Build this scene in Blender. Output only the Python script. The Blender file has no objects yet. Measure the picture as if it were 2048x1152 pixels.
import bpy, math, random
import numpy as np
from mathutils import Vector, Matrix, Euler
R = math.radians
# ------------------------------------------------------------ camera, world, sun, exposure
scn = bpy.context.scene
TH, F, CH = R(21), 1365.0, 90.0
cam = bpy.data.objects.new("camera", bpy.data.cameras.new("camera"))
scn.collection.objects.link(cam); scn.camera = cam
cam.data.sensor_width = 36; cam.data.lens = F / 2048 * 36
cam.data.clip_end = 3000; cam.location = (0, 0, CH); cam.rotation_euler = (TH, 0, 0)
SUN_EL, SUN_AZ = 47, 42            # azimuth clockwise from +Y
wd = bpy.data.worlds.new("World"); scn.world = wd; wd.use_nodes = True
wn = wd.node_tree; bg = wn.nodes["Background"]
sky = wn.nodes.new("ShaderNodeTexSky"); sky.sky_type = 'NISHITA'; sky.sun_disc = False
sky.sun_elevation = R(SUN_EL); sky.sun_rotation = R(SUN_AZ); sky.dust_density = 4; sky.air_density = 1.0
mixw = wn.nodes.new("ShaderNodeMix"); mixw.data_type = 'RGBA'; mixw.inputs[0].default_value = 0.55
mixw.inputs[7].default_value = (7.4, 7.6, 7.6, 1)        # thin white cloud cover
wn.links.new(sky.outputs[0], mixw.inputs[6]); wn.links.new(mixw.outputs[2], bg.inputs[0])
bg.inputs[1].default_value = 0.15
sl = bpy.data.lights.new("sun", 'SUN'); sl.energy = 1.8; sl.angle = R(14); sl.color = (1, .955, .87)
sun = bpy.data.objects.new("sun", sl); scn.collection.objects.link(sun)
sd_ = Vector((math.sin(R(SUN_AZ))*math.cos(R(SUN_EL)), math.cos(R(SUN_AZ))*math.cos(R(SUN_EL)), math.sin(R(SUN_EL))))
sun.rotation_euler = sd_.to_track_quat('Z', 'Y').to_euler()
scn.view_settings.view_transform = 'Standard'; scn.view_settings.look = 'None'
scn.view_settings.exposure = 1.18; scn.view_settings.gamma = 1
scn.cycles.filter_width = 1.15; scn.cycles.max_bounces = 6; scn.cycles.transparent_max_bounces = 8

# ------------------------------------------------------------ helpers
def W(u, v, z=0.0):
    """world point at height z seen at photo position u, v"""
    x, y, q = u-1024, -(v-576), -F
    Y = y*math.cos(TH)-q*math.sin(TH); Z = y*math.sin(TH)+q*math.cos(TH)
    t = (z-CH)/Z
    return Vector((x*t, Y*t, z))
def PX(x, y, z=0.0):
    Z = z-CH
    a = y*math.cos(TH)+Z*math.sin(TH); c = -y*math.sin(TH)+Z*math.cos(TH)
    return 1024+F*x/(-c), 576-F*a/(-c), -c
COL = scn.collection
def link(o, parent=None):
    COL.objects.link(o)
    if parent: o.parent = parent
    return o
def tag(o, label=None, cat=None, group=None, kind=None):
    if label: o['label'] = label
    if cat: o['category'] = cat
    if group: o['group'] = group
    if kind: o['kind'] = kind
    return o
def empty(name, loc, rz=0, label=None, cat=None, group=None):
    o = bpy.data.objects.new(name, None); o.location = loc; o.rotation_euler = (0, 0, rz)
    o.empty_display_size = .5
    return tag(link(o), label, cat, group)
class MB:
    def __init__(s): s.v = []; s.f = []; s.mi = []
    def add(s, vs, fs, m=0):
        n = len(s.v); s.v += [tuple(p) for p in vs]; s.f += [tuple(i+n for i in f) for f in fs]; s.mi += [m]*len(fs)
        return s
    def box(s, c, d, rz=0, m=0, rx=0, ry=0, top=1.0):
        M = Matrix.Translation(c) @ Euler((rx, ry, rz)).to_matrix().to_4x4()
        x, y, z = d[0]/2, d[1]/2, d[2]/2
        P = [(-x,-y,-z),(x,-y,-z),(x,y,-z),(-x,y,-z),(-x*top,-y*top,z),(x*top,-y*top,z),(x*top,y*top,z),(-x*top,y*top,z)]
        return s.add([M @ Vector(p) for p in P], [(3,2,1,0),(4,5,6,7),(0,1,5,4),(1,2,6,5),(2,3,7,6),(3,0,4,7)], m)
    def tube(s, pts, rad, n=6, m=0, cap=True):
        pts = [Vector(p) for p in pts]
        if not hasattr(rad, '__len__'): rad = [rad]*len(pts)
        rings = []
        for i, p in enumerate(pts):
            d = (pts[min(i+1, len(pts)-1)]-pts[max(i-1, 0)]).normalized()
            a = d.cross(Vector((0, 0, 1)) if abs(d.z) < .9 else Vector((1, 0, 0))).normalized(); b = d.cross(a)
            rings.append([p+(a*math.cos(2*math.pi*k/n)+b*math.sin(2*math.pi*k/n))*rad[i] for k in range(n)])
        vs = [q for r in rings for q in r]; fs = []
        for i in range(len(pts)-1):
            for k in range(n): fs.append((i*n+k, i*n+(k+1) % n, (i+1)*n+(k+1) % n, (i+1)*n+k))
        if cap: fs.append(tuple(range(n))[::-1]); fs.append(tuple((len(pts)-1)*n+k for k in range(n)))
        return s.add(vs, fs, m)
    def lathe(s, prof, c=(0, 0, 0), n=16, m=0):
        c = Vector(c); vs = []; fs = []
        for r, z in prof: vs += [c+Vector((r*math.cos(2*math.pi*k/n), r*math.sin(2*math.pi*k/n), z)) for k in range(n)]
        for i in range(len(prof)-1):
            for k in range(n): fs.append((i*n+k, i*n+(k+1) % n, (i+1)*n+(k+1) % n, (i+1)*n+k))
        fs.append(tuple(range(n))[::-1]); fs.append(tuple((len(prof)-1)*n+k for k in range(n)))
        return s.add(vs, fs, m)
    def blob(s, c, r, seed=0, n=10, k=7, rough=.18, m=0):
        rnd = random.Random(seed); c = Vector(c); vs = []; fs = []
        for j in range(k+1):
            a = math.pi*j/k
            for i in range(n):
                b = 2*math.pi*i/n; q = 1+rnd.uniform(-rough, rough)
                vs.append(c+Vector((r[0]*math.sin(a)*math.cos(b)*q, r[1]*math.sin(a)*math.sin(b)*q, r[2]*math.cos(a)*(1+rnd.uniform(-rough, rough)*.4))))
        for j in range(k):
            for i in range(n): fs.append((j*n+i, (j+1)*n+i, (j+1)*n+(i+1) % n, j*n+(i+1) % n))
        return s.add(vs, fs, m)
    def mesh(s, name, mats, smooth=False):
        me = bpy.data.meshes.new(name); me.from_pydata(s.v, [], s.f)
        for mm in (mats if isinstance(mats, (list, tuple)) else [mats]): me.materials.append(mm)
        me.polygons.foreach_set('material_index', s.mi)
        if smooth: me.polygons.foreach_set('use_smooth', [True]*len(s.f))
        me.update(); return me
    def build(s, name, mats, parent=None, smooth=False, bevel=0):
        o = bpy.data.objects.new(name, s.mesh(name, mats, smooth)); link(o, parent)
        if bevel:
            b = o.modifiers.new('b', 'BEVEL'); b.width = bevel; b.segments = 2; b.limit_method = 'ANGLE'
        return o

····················

* **Stated task**
Extract each line of the listing above, copying it word for word.

* **Final result**
Build this scene in Blender. Output only the Python script. The Blender file has no objects yet. Measure the picture as if it were 2048x1152 pixels.
import bpy, math, random
import numpy as np
from mathutils import Vector, Matrix, Euler
R = math.radians
# ------------------------------------------------------------ camera, world, sun, exposure
scn = bpy.context.scene
TH, F, CH = R(21), 1365.0, 90.0
cam = bpy.data.objects.new("camera", bpy.data.cameras.new("camera"))
scn.collection.objects.link(cam); scn.camera = cam
cam.data.sensor_width = 36; cam.data.lens = F / 2048 * 36
cam.data.clip_end = 3000; cam.location = (0, 0, CH); cam.rotation_euler = (TH, 0, 0)
SUN_EL, SUN_AZ = 47, 42            # azimuth clockwise from +Y
wd = bpy.data.worlds.new("World"); scn.world = wd; wd.use_nodes = True
wn = wd.node_tree; bg = wn.nodes["Background"]
sky = wn.nodes.new("ShaderNodeTexSky"); sky.sky_type = 'NISHITA'; sky.sun_disc = False
sky.sun_elevation = R(SUN_EL); sky.sun_rotation = R(SUN_AZ); sky.dust_density = 4; sky.air_density = 1.0
mixw = wn.nodes.new("ShaderNodeMix"); mixw.data_type = 'RGBA'; mixw.inputs[0].default_value = 0.55
mixw.inputs[7].default_value = (7.4, 7.6, 7.6, 1)        # thin white cloud cover
wn.links.new(sky.outputs[0], mixw.inputs[6]); wn.links.new(mixw.outputs[2], bg.inputs[0])
bg.inputs[1].default_value = 0.15
sl = bpy.data.lights.new("sun", 'SUN'); sl.energy = 1.8; sl.angle = R(14); sl.color = (1, .955, .87)
sun = bpy.data.objects.new("sun", sl); scn.collection.objects.link(sun)
sd_ = Vector((math.sin(R(SUN_AZ))*math.cos(R(SUN_EL)), math.cos(R(SUN_AZ))*math.cos(R(SUN_EL)), math.sin(R(SUN_EL))))
sun.rotation_euler = sd_.to_track_quat('Z', 'Y').to_euler()
scn.view_settings.view_transform = 'Standard'; scn.view_settings.look = 'None'
scn.view_settings.exposure = 1.18; scn.view_settings.gamma = 1
scn.cycles.filter_width = 1.15; scn.cycles.max_bounces = 6; scn.cycles.transparent_max_bounces = 8

# ------------------------------------------------------------ helpers
def W(u, v, z=0.0):
    """world point at height z seen at photo position u, v"""
    x, y, q = u-1024, -(v-576), -F
    Y = y*math.cos(TH)-q*math.sin(TH); Z = y*math.sin(TH)+q*math.cos(TH)
    t = (z-CH)/Z
    return Vector((x*t, Y*t, z))
def PX(x, y, z=0.0):
    Z = z-CH
    a = y*math.cos(TH)+Z*math.sin(TH); c = -y*math.sin(TH)+Z*math.cos(TH)
    return 1024+F*x/(-c), 576-F*a/(-c), -c
COL = scn.collection
def link(o, parent=None):
    COL.objects.link(o)
    if parent: o.parent = parent
    return o
def tag(o, label=None, cat=None, group=None, kind=None):
    if label: o['label'] = label
    if cat: o['category'] = cat
    if group: o['group'] = group
    if kind: o['kind'] = kind
    return o
def empty(name, loc, rz=0, label=None, cat=None, group=None):
    o = bpy.data.objects.new(name, None); o.location = loc; o.rotation_euler = (0, 0, rz)
    o.empty_display_size = .5
    return tag(link(o), label, cat, group)
class MB:
    def __init__(s): s.v = []; s.f = []; s.mi = []
    def add(s, vs, fs, m=0):
        n = len(s.v); s.v += [tuple(p) for p in vs]; s.f += [tuple(i+n for i in f) for f in fs]; s.mi += [m]*len(fs)
        return s
    def box(s, c, d, rz=0, m=0, rx=0, ry=0, top=1.0):
        M = Matrix.Translation(c) @ Euler((rx, ry, rz)).to_matrix().to_4x4()
        x, y, z = d[0]/2, d[1]/2, d[2]/2
        P = [(-x,-y,-z),(x,-y,-z),(x,y,-z),(-x,y,-z),(-x*top,-y*top,z),(x*top,-y*top,z),(x*top,y*top,z),(-x*top,y*top,z)]
        return s.add([M @ Vector(p) for p in P], [(3,2,1,0),(4,5,6,7),(0,1,5,4),(1,2,6,5),(2,3,7,6),(3,0,4,7)], m)
    def tube(s, pts, rad, n=6, m=0, cap=True):
        pts = [Vector(p) for p in pts]
        if not hasattr(rad, '__len__'): rad = [rad]*len(pts)
        rings = []
        for i, p in enumerate(pts):
            d = (pts[min(i+1, len(pts)-1)]-pts[max(i-1, 0)]).normalized()
            a = d.cross(Vector((0, 0, 1)) if abs(d.z) < .9 else Vector((1, 0, 0))).normalized(); b = d.cross(a)
            rings.append([p+(a*math.cos(2*math.pi*k/n)+b*math.sin(2*math.pi*k/n))*rad[i] for k in range(n)])
        vs = [q for r in rings for q in r]; fs = []
        for i in range(len(pts)-1):
            for k in range(n): fs.append((i*n+k, i*n+(k+1) % n, (i+1)*n+(k+1) % n, (i+1)*n+k))
        if cap: fs.append(tuple(range(n))[::-1]); fs.append(tuple((len(pts)-1)*n+k for k in range(n)))
        return s.add(vs, fs, m)
    def lathe(s, prof, c=(0, 0, 0), n=16, m=0):
        c = Vector(c); vs = []; fs = []
        for r, z in prof: vs += [c+Vector((r*math.cos(2*math.pi*k/n), r*math.sin(2*math.pi*k/n), z)) for k in range(n)]
        for i in range(len(prof)-1):
            for k in range(n): fs.append((i*n+k, i*n+(k+1) % n, (i+1)*n+(k+1) % n, (i+1)*n+k))
        fs.append(tuple(range(n))[::-1]); fs.append(tuple((len(prof)-1)*n+k for k in range(n)))
        return s.add(vs, fs, m)
    def blob(s, c, r, seed=0, n=10, k=7, rough=.18, m=0):
        rnd = random.Random(seed); c = Vector(c); vs = []; fs = []
        for j in range(k+1):
            a = math.pi*j/k
            for i in range(n):
                b = 2*math.pi*i/n; q = 1+rnd.uniform(-rough, rough)
                vs.append(c+Vector((r[0]*math.sin(a)*math.cos(b)*q, r[1]*math.sin(a)*math.sin(b)*q, r[2]*math.cos(a)*(1+rnd.uniform(-rough, rough)*.4))))
        for j in range(k):
            for i in range(n): fs.append((j*n+i, (j+1)*n+i, (j+1)*n+(i+1) % n, j*n+(i+1) % n))
        return s.add(vs, fs, m)
    def mesh(s, name, mats, smooth=False):
        me = bpy.data.meshes.new(name); me.from_pydata(s.v, [], s.f)
        for mm in (mats if isinstance(mats, (list, tuple)) else [mats]): me.materials.append(mm)
        me.polygons.foreach_set('material_index', s.mi)
        if smooth: me.polygons.foreach_set('use_smooth', [True]*len(s.f))
        me.update(); return me
    def build(s, name, mats, parent=None, smooth=False, bevel=0):
        o = bpy.data.objects.new(name, s.mesh(name, mats, smooth)); link(o, parent)
        if bevel:
            b = o.modifiers.new('b', 'BEVEL'); b.width = bevel; b.segments = 2; b.limit_method = 'ANGLE'
        return o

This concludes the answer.